The alternating series test helps us determine the convergence of a series that alternates in sign. It applies to series of the form \( \sum (-1)^{n} a_n \), where the terms \( a_n \) are positive. This test requires checking two conditions:

• The limit of \( a_n \) as \( n \to \infty \) is zero, specifically \( \lim_{n \to \infty} a_n = 0 \).
• The sequence \( a_n \) is decreasing, meaning \( a_n \geq a_{n+1} \) for all \( n \).

When both conditions are met, the series converges. In our example, the alternating series' form is given by the term \( \frac{1}{n(1+\sqrt{n})} \). As \( n \) increases, its denominator grows, making the sequence decrease. The limit also approaches zero, satisfying the alternating series test.

Absolute convergence refers to whether the series of absolute values converges. For absolute convergence, we consider \( \sum |a_n| \) instead of \( \sum a_n \).

If the series of absolute values converges, then the original series is absolutely convergent. Absolute convergence implies convergence of the series itself, but more strongly; if a series is absolutely convergent, it's guaranteed to converge, regardless of any alternation in signs.
In our example, we checked the series \( \sum \frac{1}{n(1+\sqrt{n})} \) and found it convergent. Therefore, the original alternating series \( \sum (-1)^{n+1} \frac{1}{n(1+\sqrt{n})} \) is absolutely convergent.
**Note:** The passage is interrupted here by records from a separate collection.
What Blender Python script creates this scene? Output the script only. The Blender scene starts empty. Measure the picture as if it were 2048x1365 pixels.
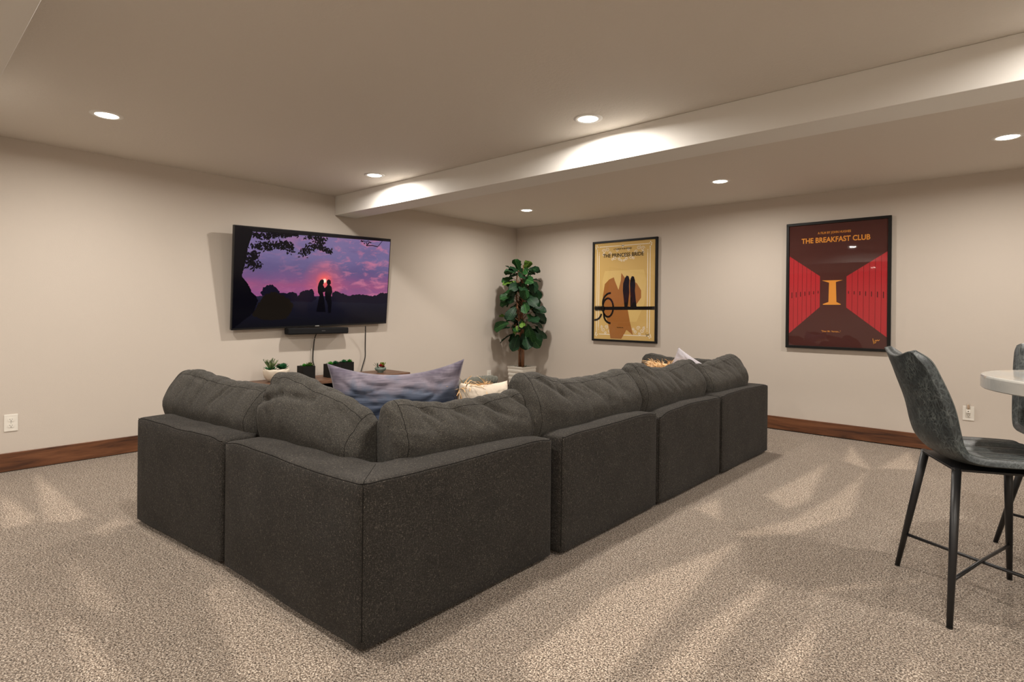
import bpy, bmesh, math, random
from mathutils import Vector, Matrix, noise
random.seed(7)
scene = bpy.context.scene
COL = scene.collection
PI = math.pi

# ------------------------------------------------------------------ camera
cd = bpy.data.cameras.new('camera'); cam = bpy.data.objects.new('camera', cd); COL.objects.link(cam)
cd.sensor_width = 36.0; cd.lens = 1119.5 / 2048 * 36; cd.shift_y = -58.6 / 2048; cd.clip_start = 0.05
_d = Vector((-0.66208, 0.74943, 0)); _R = Vector((0.74939, 0.66205, 0.01024)).normalized(); _U = _R.cross(_d).normalized()
_m = Matrix((_R, _U, -_d)).transposed().to_4x4(); _m.translation = Vector((5.463, -6.2686, 1.207)); cam.matrix_world = _m
scene.camera = cam
# ------------------------------------------------------------------ world, exposure
w = bpy.data.worlds.new('world'); scene.world = w; w.use_nodes = True
w.node_tree.nodes['Background'].inputs[0].default_value = (0.9, 0.85, 0.8, 1); w.node_tree.nodes['Background'].inputs[1].default_value = 0.0
vs = scene.view_settings
vs.view_transform = 'Standard'; vs.look = 'None'; vs.gamma = 1.0; vs.use_curve_mapping = False; vs.exposure = 0.0
LAMP_W, LAMP_COL, LAMP_SPREAD = 25.5, (1.0, 0.93, 0.85), 172
CEIL, BEAM = 2.44, 2.232

# ------------------------------------------------------------------ materials
def nm(name):
    m = bpy.data.materials.new(name); m.use_nodes = True
    nt = m.node_tree; return m, nt, nt.nodes['Principled BSDF']
def N(nt, t, **kw):
    n = nt.nodes.new(t)
    for k, v in kw.items(): setattr(n, k, v)
    return n
def L(nt, a, b): nt.links.new(a, b)
def rgb(*c):   # sRGB 0-255 -> linear
    return tuple((x/255/12.92 if x/255 <= .04045 else ((x/255+.055)/1.055)**2.4) for x in c) + (1,)
def simple(name, col, rough=.6, metal=0, spec=.5, coat=0):
    m, nt, b = nm(name); b.inputs['Base Color'].default_value = col; b.inputs['Roughness'].default_value = rough
    b.inputs['Metallic'].default_value = metal; b.inputs['Specular IOR Level'].default_value = spec; b.inputs['Coat Weight'].default_value = coat
    return m
def coords(nt, scale=(1, 1, 1), kind='Object', rot=(0, 0, 0)):
    tc = N(nt, 'ShaderNodeTexCoord'); mp = N(nt, 'ShaderNodeMapping'); mp.inputs['Scale'].default_value = scale; mp.inputs['Rotation'].default_value = rot
    L(nt, tc.outputs[kind], mp.inputs[0]); return mp.outputs[0]
def noise_n(nt, vec, scale, detail=2, rough=.5, dist=0):
    n = N(nt, 'ShaderNodeTexNoise'); n.inputs['Scale'].default_value = scale; n.inputs['Detail'].default_value = detail
    n.inputs['Roughness'].default_value = rough; n.inputs['Distortion'].default_value = dist; L(nt, vec, n.inputs['Vector']); return n.outputs['Fac']
def ramp(nt, fac, stops):
    r = N(nt, 'ShaderNodeValToRGB'); els = r.color_ramp.elements
    while len(els) < len(stops): els.new(.5)
    for e, (p, c) in zip(els, stops): e.position = p; e.color = c if len(c) == 4 else tuple(c)+(1,)
    L(nt, fac, r.inputs[0]); return r.outputs[0]
def mixc(nt, fac, a, b, mode='MIX'):
    m = N(nt, 'ShaderNodeMix', data_type='RGBA', blend_type=mode)
    for sock, v in ((m.inputs[0], fac), (m.inputs[6], a), (m.inputs[7], b)):
        if hasattr(v, 'links'): L(nt, v, sock)
        else: sock.default_value = v
    return m.outputs[2]
def math_n(nt, op, a, b=0.0, c=None):
    m = N(nt, 'ShaderNodeMath', operation=op)
    for i, v in enumerate((a, b) if c is None else (a, b, c)):
        if hasattr(v, 'links'): L(nt, v, m.inputs[i])
        else: m.inputs[i].default_value = v
    return m.outputs[0]
def bump(nt, b, h, strength, dist=.01):
    n = N(nt, 'ShaderNodeBump'); n.inputs['Strength'].default_value = strength; n.inputs['Distance'].default_value = dist
    L(nt, h, n.inputs['Height']); L(nt, n.outputs[0], b.inputs['Normal'])

def paint(name, col, tex):
    m, nt, b = nm(name); v = coords(nt); b.inputs['Base Color'].default_value = col; b.inputs['Roughness'].default_value = .75; b.inputs['Specular IOR Level'].default_value = .25
    n1 = noise_n(nt, v, tex[0], 3, .6); bump(nt, b, n1, tex[1], tex[2]); return m
M_WALL = paint('wall_paint', (.60, .54, .475, 1), (160, .12, .004))
M_CEIL = paint('ceiling_paint', (.70, .65, .585, 1), (60, .35, .006))
M_TRIMP = paint('beam_paint', (.78, .76, .72, 1), (120, .1, .003))

def carpet():
    m, nt, b = nm('carpet'); v = coords(nt)
    n1 = noise_n(nt, v, 330, 1, .6); n2 = noise_n(nt, v, 165, 1, .5, .6); n3 = noise_n(nt, v, 2.2, 3, .55)
    a = N(nt, 'ShaderNodeAttribute', attribute_name='nap')
    sp = math_n(nt, 'ADD', math_n(nt, 'MULTIPLY', n1, .3), math_n(nt, 'MULTIPLY', n2, .7))
    c = ramp(nt, sp, [(.35, (.036, .025, .017)), (.45, (.18, .136, .10)), (.53, (.38, .305, .238)), (.63, (.74, .645, .54))])
    napv = math_n(nt, 'ADD', a.outputs['Fac'], math_n(nt, 'MULTIPLY', math_n(nt, 'SUBTRACT', n3, .5), .35))
    g = math_n(nt, 'ADD', .82, math_n(nt, 'MULTIPLY', napv, .40))
    cg = N(nt, 'ShaderNodeCombineColor'); [L(nt, g, cg.inputs[i]) for i in range(3)]
    L(nt, mixc(nt, 1.0, c, cg.outputs[0], 'MULTIPLY'), b.inputs['Base Color'])
    b.inputs['Roughness'].default_value = 1; b.inputs['Specular IOR Level'].default_value = .05; b.inputs['Sheen Weight'].default_value = .15
    bump(nt, b, sp, .9, .012); return m
M_CARPET = carpet()

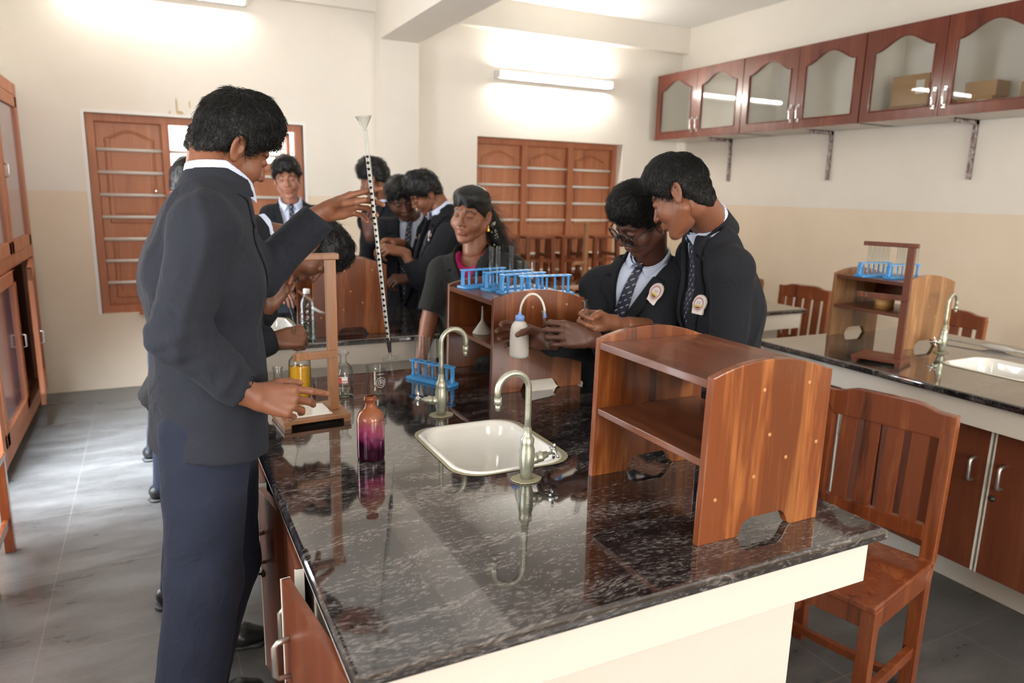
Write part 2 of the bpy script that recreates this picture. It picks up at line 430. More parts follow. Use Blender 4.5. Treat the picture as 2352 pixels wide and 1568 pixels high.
cy.max_bounces = 7; cy.diffuse_bounces = 3; cy.glossy_bounces = 3; cy.transmission_bounces = 7; cy.transparent_max_bounces = 40
cy.caustics_reflective = False; cy.caustics_refractive = False; cy.use_denoising = True; cy.sample_clamp_indirect = 6
# ------------------------------------------------------------------ benches
ZT = .88
def worktop(x0, y0, x1, y1, label, hole=None):
    bm = bmesh.new()
    def loop(pts):
        v = [bm.verts.new((p[0], p[1], ZT)) for p in pts]
        return [bm.edges.new((v[i], v[(i + 1) % len(v)])) for i in range(len(v))]
    es = loop([(x0, y0), (x1, y0), (x1, y1), (x0, y1)]); outer = set(es)
    if hole: es += loop(hole)
    bmesh.ops.triangle_fill(bm, use_beauty=True, use_dissolve=False, edges=es)
    bmesh.ops.recalc_face_normals(bm, faces=bm.faces[:])
    for f in bm.faces:
        if f.normal.z < 0: f.normal_flip()
    r = bmesh.ops.extrude_face_region(bm, geom=bm.faces[:])
    for v in [g for g in r['geom'] if isinstance(g, bmesh.types.BMVert)]: v.co.z -= .028
    bmesh.ops.recalc_face_normals(bm, faces=bm.faces[:])
    e2 = [e for e in bm.edges if all((abs(v.co.x - x0) < 1e-5 or abs(v.co.x - x1) < 1e-5 or abs(v.co.y - y0) < 1e-5 or abs(v.co.y - y1) < 1e-5) for v in e.verts)
          and any(abs(f.normal.z) < .5 for f in e.link_faces) and abs(e.verts[0].co.z - e.verts[1].co.z) < 1e-5]
    bmesh.ops.bevel(bm, geom=e2, offset=.009, segments=3, affect='EDGES', profile=.5)
    me = bpy.data.meshes.new('granite_worktop'); bm.to_mesh(me); bm.free()
    for p in me.polygons: p.use_smooth = False
    o = link('granite_worktop', me, GRAN); tag(o, label, 'worktop', 'polished black granite worktops'); return o
def bench_base(x0, y0, x1, y1, label, doors_x=None, doors=(), side=-1, ajar=()):
    """cream apron under the stone, set-back body, laminate doors on the left side"""
    t = thing('lab_bench', label, 'bench', ((x0 + x1) / 2, (y0 + y1) / 2, 0), 0, 'cream lab bench bases')
    L = lambda x, y, z: (x - (x0 + x1) / 2, y - (y0 + y1) / 2, z)
    zt = ZT - .0281
    ap = MB(); a0, a1, b0, b1 = x0 + .03, x1 - .03, y0 + .02, y1 - .02
    for q in (((a0, b0), (a1, b0 + .03)), ((a0, b1 - .03), (a1, b1)), ((a0, b0 + .0301), (a0 + .03, b1 - .0301)), ((a1 - .03, b0 + .0301), (a1, b1 - .0301))): ap.box(L(*q[0], .757), L(*q[1], zt), .002)
    ap.build('apron', CREAM, t)
    bx0 = doors_x if doors_x is not None else x0 + .09
    kx = bx0 + (.24 if doors_x is not None else .02)
    MB().box(L(kx, y0 + .12, 0.0), L(x1 - .11, y1 - .10, .2)).box(L(bx0 + .02, y0 + .12, .2), L(x1 - .11, y1 - .10, .690), .002).box(L(bx0 + .02, y0 + .12, .69), L(x1 - .11, y0 + .15, .77)).box(L(bx0 + .02, y1 - .13, .69), L(x1 - .11, y1 - .10, .77)).box(L(bx0 + .02, y0 + .15, .69), L(bx0 + .05, y1 - .13, .77)).box(L(x1 - .14, y0 + .15, .69), L(x1 - .11, y1 - .13, .77)).build('body', CREAM, t)
    if doors_x is not None:
        for k, (a, b, hinge, ang) in enumerate(doors):
            # door local: hinge at origin, width along +y*dir
            w = b - a - .004; hy = a if hinge == 'a' else b; d = 1 if hinge == 'a' else -1
            mb = MB().box((-.018, min(0, d * w), .20), (0, max(0, d * w), .745), .001)
            o = mb.build('door', LAM, t, loc=L(bx0 + .017, hy, 0), rot=(0, 0, R(ang) * d))
            eb = MB(); eb.box((-.0195, min(d * (w + .0015), d * (w - .004)), .20), (.0005, max(d * (w + .0015), d * (w - .004)), .745)); eb.build('edge_band', WHITEP, o)
            hy2 = d * (w - .045)
            MB().tube([(-.018, hy2, .545), (-.043, hy2, .548), (-.050, hy2, .556), (-.050, hy2, .622), (-.043, hy2, .630), (-.018, hy2, .633)], .0055, 8, flat=1.3).build('handle', STEEL, o)
            if k in ajar:
                MB().lathe([(.011, 0), (.011, .006), (.004, .006), (.004, .014)], (-.018, d * (w - .02), .50), 12, (-1, 0, 0)).build('lock', DARKM, o)
    return t
BM1 = (.21, .885, 1.34, 2.57); RB1 = (2.6, .60, 3.72, 2.52); BM2 = (.21, 3.17, 1.34, 4.02); RB2 = (2.6, 3.15, 3.66, 4.80)
SK1 = (.628, 1.487, .928, 1.862)
hole1 = rrect(*SK1, .075, 7)
worktop(*BM1, 'black granite worktop in the foreground with the purple bottle and sink', hole1)
bench_base(*BM1, 'cream bench under the foreground granite worktop, brown doors on its left', .245,
           [(1.03, 1.445, 'a', 7), (1.455, 1.70, 'b', 4), (1.72, 1.955, 'a', 8), (1.965, 2.24, 'b', 5)], ajar=(2, 0))
SK3 = (2.98, 1.48, 3.30, 1.86)
worktop(*RB1, 'granite worktop at the right edge with the wooden stand and half a sink', rrect(*SK3, .075, 7))
bench_base(*RB1, 'bench at the right edge with red-brown laminate doors under a cream apron', 2.68,
           [(.98, 1.418, 'a', 0), (1.424, 1.86, 'b', 0), (1.868, 2.06, 'a', 0), (2.066, 2.38, 'b', 0)], ajar=(0, 2))
SK2 = (.36, 3.50, .60, 3.86)
worktop(*BM2, 'granite worktop behind the raised arm, plastic water bottle at its front', rrect(*SK2, .075, 7))
bench_base(*BM2, 'cream bench behind the first one, under the water bottle and the teal-free shelf unit'.replace('teal-free ', ''), None)
worktop(*RB2, 'granite worktop in the background between the teacher and the boy with glasses')
bench_base(*RB2, 'cream bench end seen at right behind the boy in profile', None)
def sink(S, label, zt=ZT):
    x0, y0, x1, y1 = S; cx, cy = (x0 + x1) / 2, (y0 + y1) / 2
    t = thing('sink', label, 'sink', (cx, cy, zt), 0, 'white ceramic bench sinks')
    bm = bmesh.new(); rings = []
    prof = [(-.004, .003), (.006, .0045), (.014, .001), (.018, -.012), (.024, -.06), (.038, -.135), (.060, -.158), (.10, -.166)]
    for ins, z in prof:
        rr = max(.02, .075 - ins * .3)
        rings.append([bm.verts.new((p[0] - cx, p[1] - cy, z)) for p in rrect(x0 + ins, y0 + ins, x1 - ins, y1 - ins, rr, 7)])
    n = len(rings[0])
    for A, B in zip(rings, rings[1:]):
        for i in range(n): bm.faces.new((A[i], A[(i + 1) % n], B[(i + 1) % n], B[i]))
    bm.faces.new(rings[-1]); bmesh.ops.recalc_face_normals(bm, faces=bm.faces[:])
    for f in bm.faces: f.smooth = True
    if bm.faces[-1].normal.z < 0: bmesh.ops.reverse_faces(bm, faces=bm.faces[:])
    me = bpy.data.meshes.new('basin'); bm.to_mesh(me); bm.free()
    o = link('basin', me, PORC, t); mo = o.modifiers.new('s', 'SOLIDIFY'); mo.thickness = -.004; mo.offset = 1
    bm = bmesh.new()
    A = [bm.verts.new((p[0] - cx, p[1] - cy, .0012)) for p in rrect(x0 - .013, y0 - .010, x1 + .017, y1 + .008, .075, 7)]
    B = [bm.verts.new((p[0] - cx, p[1] - cy, .003)) for p in rrect(x0 + .001, y0 + .001, x1 - .001, y1 - .001, .075, 7)]
    for i in range(n): bm.faces.new((A[i], A[(i + 1) % n], B[(i + 1) % n], B[i]))
    me = bpy.data.meshes.new('sealant'); bm.to_mesh(me); bm.free(); link('sealant', me, CAULK, t, label='olive sealant around the rim')
    MB().lathe([(.0, -.163), (.024, -.163), (.026, -.165)], (.02, 0, 0), 20).build('drain', CHROME, t)
    return t
sink(SK1, 'white ceramic sink sunk into the foreground granite worktop')
sink(SK3, 'white ceramic sink cut off by the right edge of the picture')
sink(SK2, 'cream-white sink in the bench behind, next to the water bottle')
# ------------------------------------------------------------------ swan neck taps
def tap(name, x, y, rz, label):
    t = thing('swan_neck_tap', label, 'tap', (x, y, ZT), rz, 'swan neck bench taps')
    pts = [(.036 * math.cos(a) * random.uniform(.92, 1.08), .030 * math.sin(a) * random.uniform(.92, 1.08)) for a in [2 * PI * i / 22 for i in range(22)]]
    MB().prism(pts, 'z', .0005, .004, .001).build('flange', CAULK, t, label='yellowed sealant disc at the foot')
    MB().lathe([(.0, .003), (.014, .003), (.0145, .02), (.0175, .03), (.019, .055), (.0185, .075), (.0155, .086), (.0165, .092), (.0165, .103), (.012, .108), (.010, .112), (.009, .13), (0, .13)], n=24).build('body', TAPM, t)
    R_ = .040; cz = .225
    pts = [(0, 0, .11), (0, 0, .16), (0, 0, cz)] + [(-R_ + R_ * math.cos(R(a)), 0, cz + R_ * math.sin(R(a))) for a in range(10, 171, 10)] + [(-2 * R_, 0, cz), (-2 * R_ + .001, 0, .205)]
    sp = MB().tube(pts, .0075, 14); sp.tube([(-2 * R_ + .001, 0, .211), (-2 * R_ + .0012, 0, .194)], [.0088, .0088], 14); sp.tube([(-2 * R_ + .0012, 0, .196), (-2 * R_ + .0012, 0, .180)], [.0068, .0062], 12)
    sp.build('spout', TAPM, t)
    v = MB().lathe([(.012, 0), (.013, .018), (.010, .022), (.013, .024), (.013, .033), (.009, .037), (.0075, .048), (.004, .049), (.004, .066), (0, .066)], (.008, 0, .047), 18, (1, 0, .18)); v.build('valve', TAPM, t)
    h = MB(); c = Vector((.074, 0, .060))
    h.lathe([(.008, -.006), (.009, .002), (.006, .006), (0, .006)], c, 14, (1, 0, .18))
    for k in range(4):
        a = R(20 + 90 * k); d = Vector((-.18 * math.sin(a) * .9, math.cos(a), math.sin(a))).normalized()
        h.tube([c + d * .006, c + d * .018, c + d * .023], [.0028, .0042, .0025], 8)
    h.build('cross_handle', CHROME, t)
    return t
tap('t', .763, 1.421, 0, 'dull green-grey swan neck tap in front of the foreground sink')
tap('t', .755, 1.967, PI, 'dull swan neck tap behind the foreground sink, handle to the left')
tap('t', 3.203, 1.985, R(188), 'grey swan neck tap beside the right bench sink')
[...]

The comparison test is a handy tool to determine convergence, by comparing a known series with another similar one. It requires another series, usually simpler, for comparison. To apply this test, you:

• Find a comparison series \( \sum b_n \), where \( b_n \geq 0 \).
• If \( a_n \leq b_n \) and \( \sum b_n \) converges, then \( \sum a_n \) converges too.
• Conversely, if \( a_n \geq b_n \) and \( \sum b_n \) diverges, then \( \sum a_n \) diverges.

In the given exercise, we compare with the p-series \( \sum \frac{1}{n^{3/2}} \), which converges. Since \( \frac{1}{n(1+\sqrt{n})} \leq \frac{1}{n^{3/2}} \), the series converges by the comparison test.

A p-series is one of the cornerstones in analyzing series convergence. It takes the form \( \sum \frac{1}{n^p} \), where \( p \) is a positive constant. Understanding p-series helps in utilizing the comparison test effectively:

• If \( p > 1 \), the series converges.
• If \( p \leq 1 \), the series diverges.

In the original exercise, we use \( \sum \frac{1}{n^{3/2}} \), a p-series with \( p = \frac{3}{2} \). Because \( p > 1 \), it converges. Recognizing that it's a p-series helps simplify reasoning about the series' convergence.